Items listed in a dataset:
^^^^^^^^^^^^^^^^

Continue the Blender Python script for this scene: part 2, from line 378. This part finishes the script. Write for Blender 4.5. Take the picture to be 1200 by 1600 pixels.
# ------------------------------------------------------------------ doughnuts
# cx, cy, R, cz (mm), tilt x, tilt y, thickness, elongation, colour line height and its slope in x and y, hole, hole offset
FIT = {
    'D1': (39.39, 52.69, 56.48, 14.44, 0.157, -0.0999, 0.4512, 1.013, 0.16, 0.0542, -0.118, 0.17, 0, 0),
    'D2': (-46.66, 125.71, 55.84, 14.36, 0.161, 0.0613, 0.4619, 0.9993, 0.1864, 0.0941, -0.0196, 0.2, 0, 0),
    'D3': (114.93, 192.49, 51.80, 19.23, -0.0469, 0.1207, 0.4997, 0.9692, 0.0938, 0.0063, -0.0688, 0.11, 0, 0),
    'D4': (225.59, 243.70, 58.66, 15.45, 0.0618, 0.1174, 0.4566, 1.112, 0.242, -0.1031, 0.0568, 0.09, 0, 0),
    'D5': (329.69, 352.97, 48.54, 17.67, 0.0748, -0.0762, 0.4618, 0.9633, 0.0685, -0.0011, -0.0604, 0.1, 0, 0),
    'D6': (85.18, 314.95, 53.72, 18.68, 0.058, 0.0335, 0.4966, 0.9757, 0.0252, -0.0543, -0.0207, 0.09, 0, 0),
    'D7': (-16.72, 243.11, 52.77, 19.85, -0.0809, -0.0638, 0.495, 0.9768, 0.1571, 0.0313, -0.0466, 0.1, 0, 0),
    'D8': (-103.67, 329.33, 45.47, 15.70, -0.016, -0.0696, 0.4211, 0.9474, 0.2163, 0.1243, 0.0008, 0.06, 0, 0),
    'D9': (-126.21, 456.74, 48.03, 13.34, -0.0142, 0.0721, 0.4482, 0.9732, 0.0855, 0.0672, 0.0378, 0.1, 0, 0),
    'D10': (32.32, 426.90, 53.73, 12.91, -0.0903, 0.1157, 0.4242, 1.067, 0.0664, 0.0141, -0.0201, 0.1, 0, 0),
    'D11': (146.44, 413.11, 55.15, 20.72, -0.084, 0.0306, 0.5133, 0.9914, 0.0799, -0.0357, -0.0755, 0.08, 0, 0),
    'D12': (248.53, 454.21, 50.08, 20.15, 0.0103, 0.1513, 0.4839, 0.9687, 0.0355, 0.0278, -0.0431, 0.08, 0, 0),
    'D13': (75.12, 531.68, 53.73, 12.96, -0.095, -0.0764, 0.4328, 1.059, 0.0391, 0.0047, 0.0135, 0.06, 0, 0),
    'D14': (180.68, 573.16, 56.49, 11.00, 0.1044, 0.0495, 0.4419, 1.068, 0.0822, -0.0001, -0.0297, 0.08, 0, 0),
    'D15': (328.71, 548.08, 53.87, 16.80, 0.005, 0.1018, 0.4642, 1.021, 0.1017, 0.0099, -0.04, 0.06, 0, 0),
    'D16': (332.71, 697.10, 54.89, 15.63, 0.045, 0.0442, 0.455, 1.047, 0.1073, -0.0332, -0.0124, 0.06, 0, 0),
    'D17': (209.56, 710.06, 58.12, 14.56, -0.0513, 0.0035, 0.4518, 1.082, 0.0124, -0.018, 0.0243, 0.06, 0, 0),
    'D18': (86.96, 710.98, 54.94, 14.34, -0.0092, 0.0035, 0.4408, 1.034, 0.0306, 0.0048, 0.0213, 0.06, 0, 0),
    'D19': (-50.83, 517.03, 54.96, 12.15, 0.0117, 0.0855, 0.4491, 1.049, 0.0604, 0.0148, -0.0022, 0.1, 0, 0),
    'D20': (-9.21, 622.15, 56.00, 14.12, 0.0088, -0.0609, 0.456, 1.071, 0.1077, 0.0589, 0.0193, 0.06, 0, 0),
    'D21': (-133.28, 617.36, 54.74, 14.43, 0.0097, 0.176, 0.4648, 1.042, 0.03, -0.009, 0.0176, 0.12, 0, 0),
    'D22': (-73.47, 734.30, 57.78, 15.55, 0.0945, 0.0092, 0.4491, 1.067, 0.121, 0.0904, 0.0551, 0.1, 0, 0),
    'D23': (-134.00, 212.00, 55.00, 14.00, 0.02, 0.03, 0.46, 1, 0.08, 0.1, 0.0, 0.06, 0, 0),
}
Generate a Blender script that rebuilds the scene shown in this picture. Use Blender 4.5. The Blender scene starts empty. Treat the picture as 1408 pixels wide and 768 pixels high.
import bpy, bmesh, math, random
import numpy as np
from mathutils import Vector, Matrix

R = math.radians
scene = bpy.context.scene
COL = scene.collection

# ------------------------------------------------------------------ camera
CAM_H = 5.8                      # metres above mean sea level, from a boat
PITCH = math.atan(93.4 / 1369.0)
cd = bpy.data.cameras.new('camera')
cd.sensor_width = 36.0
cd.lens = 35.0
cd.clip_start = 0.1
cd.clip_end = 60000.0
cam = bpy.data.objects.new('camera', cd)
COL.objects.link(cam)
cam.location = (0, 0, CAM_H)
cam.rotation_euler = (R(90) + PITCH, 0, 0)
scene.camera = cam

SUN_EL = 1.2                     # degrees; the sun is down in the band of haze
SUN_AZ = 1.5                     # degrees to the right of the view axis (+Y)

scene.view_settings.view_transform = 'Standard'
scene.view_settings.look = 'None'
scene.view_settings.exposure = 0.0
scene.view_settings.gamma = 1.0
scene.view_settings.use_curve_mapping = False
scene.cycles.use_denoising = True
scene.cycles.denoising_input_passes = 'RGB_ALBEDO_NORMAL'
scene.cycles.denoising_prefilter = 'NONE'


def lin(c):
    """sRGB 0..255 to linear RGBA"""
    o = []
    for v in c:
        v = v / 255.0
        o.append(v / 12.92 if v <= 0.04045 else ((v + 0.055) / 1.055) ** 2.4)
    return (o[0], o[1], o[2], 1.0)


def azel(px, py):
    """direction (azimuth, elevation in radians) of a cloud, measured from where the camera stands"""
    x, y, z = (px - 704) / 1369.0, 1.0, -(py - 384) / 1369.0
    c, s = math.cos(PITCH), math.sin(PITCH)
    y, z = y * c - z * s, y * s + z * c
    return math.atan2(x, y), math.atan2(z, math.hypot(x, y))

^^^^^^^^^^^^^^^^

◆ **What you will do**: Print the records above in full, exactly.

◆ **Answer to this task**:
Continue the Blender Python script for this scene: part 2, from line 378. This part finishes the script. Write for Blender 4.5. Take the picture to be 1200 by 1600 pixels.
# ------------------------------------------------------------------ doughnuts
# cx, cy, R, cz (mm), tilt x, tilt y, thickness, elongation, colour line height and its slope in x and y, hole, hole offset
FIT = {
    'D1': (39.39, 52.69, 56.48, 14.44, 0.157, -0.0999, 0.4512, 1.013, 0.16, 0.0542, -0.118, 0.17, 0, 0),
    'D2': (-46.66, 125.71, 55.84, 14.36, 0.161, 0.0613, 0.4619, 0.9993, 0.1864, 0.0941, -0.0196, 0.2, 0, 0),
    'D3': (114.93, 192.49, 51.80, 19.23, -0.0469, 0.1207, 0.4997, 0.9692, 0.0938, 0.0063, -0.0688, 0.11, 0, 0),
    'D4': (225.59, 243.70, 58.66, 15.45, 0.0618, 0.1174, 0.4566, 1.112, 0.242, -0.1031, 0.0568, 0.09, 0, 0),
    'D5': (329.69, 352.97, 48.54, 17.67, 0.0748, -0.0762, 0.4618, 0.9633, 0.0685, -0.0011, -0.0604, 0.1, 0, 0),
    'D6': (85.18, 314.95, 53.72, 18.68, 0.058, 0.0335, 0.4966, 0.9757, 0.0252, -0.0543, -0.0207, 0.09, 0, 0),
    'D7': (-16.72, 243.11, 52.77, 19.85, -0.0809, -0.0638, 0.495, 0.9768, 0.1571, 0.0313, -0.0466, 0.1, 0, 0),
    'D8': (-103.67, 329.33, 45.47, 15.70, -0.016, -0.0696, 0.4211, 0.9474, 0.2163, 0.1243, 0.0008, 0.06, 0, 0),
    'D9': (-126.21, 456.74, 48.03, 13.34, -0.0142, 0.0721, 0.4482, 0.9732, 0.0855, 0.0672, 0.0378, 0.1, 0, 0),
    'D10': (32.32, 426.90, 53.73, 12.91, -0.0903, 0.1157, 0.4242, 1.067, 0.0664, 0.0141, -0.0201, 0.1, 0, 0),
    'D11': (146.44, 413.11, 55.15, 20.72, -0.084, 0.0306, 0.5133, 0.9914, 0.0799, -0.0357, -0.0755, 0.08, 0, 0),
    'D12': (248.53, 454.21, 50.08, 20.15, 0.0103, 0.1513, 0.4839, 0.9687, 0.0355, 0.0278, -0.0431, 0.08, 0, 0),
    'D13': (75.12, 531.68, 53.73, 12.96, -0.095, -0.0764, 0.4328, 1.059, 0.0391, 0.0047, 0.0135, 0.06, 0, 0),
    'D14': (180.68, 573.16, 56.49, 11.00, 0.1044, 0.0495, 0.4419, 1.068, 0.0822, -0.0001, -0.0297, 0.08, 0, 0),
    'D15': (328.71, 548.08, 53.87, 16.80, 0.005, 0.1018, 0.4642, 1.021, 0.1017, 0.0099, -0.04, 0.06, 0, 0),
    'D16': (332.71, 697.10, 54.89, 15.63, 0.045, 0.0442, 0.455, 1.047, 0.1073, -0.0332, -0.0124, 0.06, 0, 0),
    'D17': (209.56, 710.06, 58.12, 14.56, -0.0513, 0.0035, 0.4518, 1.082, 0.0124, -0.018, 0.0243, 0.06, 0, 0),
    'D18': (86.96, 710.98, 54.94, 14.34, -0.0092, 0.0035, 0.4408, 1.034, 0.0306, 0.0048, 0.0213, 0.06, 0, 0),
    'D19': (-50.83, 517.03, 54.96, 12.15, 0.0117, 0.0855, 0.4491, 1.049, 0.0604, 0.0148, -0.0022, 0.1, 0, 0),
    'D20': (-9.21, 622.15, 56.00, 14.12, 0.0088, -0.0609, 0.456, 1.071, 0.1077, 0.0589, 0.0193, 0.06, 0, 0),
    'D21': (-133.28, 617.36, 54.74, 14.43, 0.0097, 0.176, 0.4648, 1.042, 0.03, -0.009, 0.0176, 0.12, 0, 0),
    'D22': (-73.47, 734.30, 57.78, 15.55, 0.0945, 0.0092, 0.4491, 1.067, 0.121, 0.0904, 0.0551, 0.1, 0, 0),
    'D23': (-134.00, 212.00, 55.00, 14.00, 0.02, 0.03, 0.46, 1, 0.08, 0.1, 0.0, 0.06, 0, 0),
}
Generate a Blender script that rebuilds the scene shown in this picture. Use Blender 4.5. The Blender scene starts empty. Treat the picture as 1408 pixels wide and 768 pixels high.
import bpy, bmesh, math, random
import numpy as np
from mathutils import Vector, Matrix

R = math.radians
scene = bpy.context.scene
COL = scene.collection

# ------------------------------------------------------------------ camera
CAM_H = 5.8                      # metres above mean sea level, from a boat
PITCH = math.atan(93.4 / 1369.0)
cd = bpy.data.cameras.new('camera')
cd.sensor_width = 36.0
cd.lens = 35.0
cd.clip_start = 0.1
cd.clip_end = 60000.0
cam = bpy.data.objects.new('camera', cd)
COL.objects.link(cam)
cam.location = (0, 0, CAM_H)
cam.rotation_euler = (R(90) + PITCH, 0, 0)
scene.camera = cam

SUN_EL = 1.2                     # degrees; the sun is down in the band of haze
SUN_AZ = 1.5                     # degrees to the right of the view axis (+Y)

scene.view_settings.view_transform = 'Standard'
scene.view_settings.look = 'None'
scene.view_settings.exposure = 0.0
scene.view_settings.gamma = 1.0
scene.view_settings.use_curve_mapping = False
scene.cycles.use_denoising = True
scene.cycles.denoising_input_passes = 'RGB_ALBEDO_NORMAL'
scene.cycles.denoising_prefilter = 'NONE'


def lin(c):
    """sRGB 0..255 to linear RGBA"""
    o = []
    for v in c:
        v = v / 255.0
        o.append(v / 12.92 if v <= 0.04045 else ((v + 0.055) / 1.055) ** 2.4)
    return (o[0], o[1], o[2], 1.0)


def azel(px, py):
    """direction (azimuth, elevation in radians) of a cloud, measured from where the camera stands"""
    x, y, z = (px - 704) / 1369.0, 1.0, -(py - 384) / 1369.0
    c, s = math.cos(PITCH), math.sin(PITCH)
    y, z = y * c - z * s, y * s + z * c
    return math.atan2(x, y), math.atan2(z, math.hypot(x, y))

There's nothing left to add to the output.